You talk about a direct line, Mary, between establishing fetal personhood and criminalizing abortion, including for people who have them. Talk about that link and whether there's a way to support the rights of a fetus should we get to the point of recognizing fetal personhood broadly in the law and not criminalizing it for people who have abortions.

I think there are ways you could make the argument that recognizing fetal rights doesn't require the punishment of people who have abortions. I think it's possible to imagine a world where we recognize fetal rights and don't punish anyone at all. Why, if we're recognizing fetal rights, does that not look more like

giving more protection to pregnant women and not punishing everyone on the back end if a pregnancy ends or if an embryo is destroyed. So with that sort of sitting there, Mary, what do you see as the next phase of the anti-abortion movement in America post-Roe?

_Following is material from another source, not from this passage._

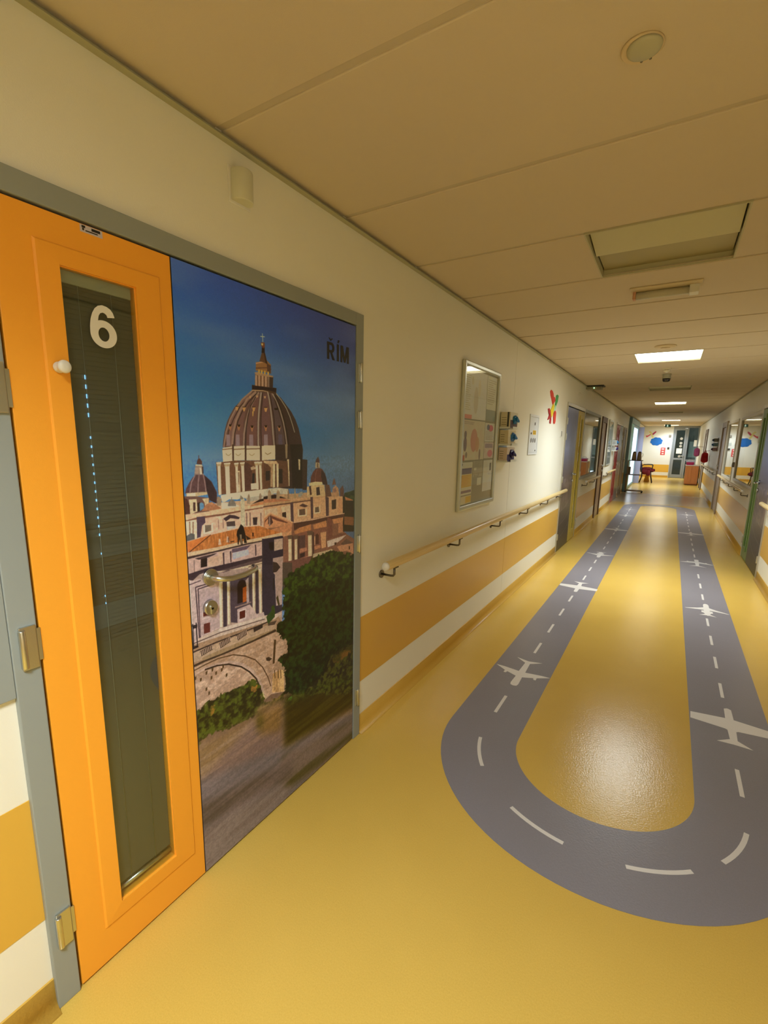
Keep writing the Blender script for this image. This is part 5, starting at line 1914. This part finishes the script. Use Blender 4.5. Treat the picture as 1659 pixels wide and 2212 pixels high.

Well, the great irony, I think, is that the more the anti-abortion movement commits to this vision of fetal personhood, the more it will depend on the very federal courts that said we're wrongfully taking the issue away from the American people in Roe. Abortion opponents, I think, understand that voters are not likely to embrace a very criminal vision of fetal personhood, given that they already didn't want Roe to be overturned.

So they've directed their focus to the five justices on the Supreme Court, understanding that Donald Trump may have a chance to make the court more conservative. So I think that's really where the movement goes next. And whether we have more steps in this direction will depend in part on how responsive courts are to what voters think and whether, in fact, voters are the ones able to decide these questions at all.

Mary Ziegler is a legal historian and author of the new book, Personhood, The New Civil War Over Reproduction. Mary, thank you. Thanks for having me.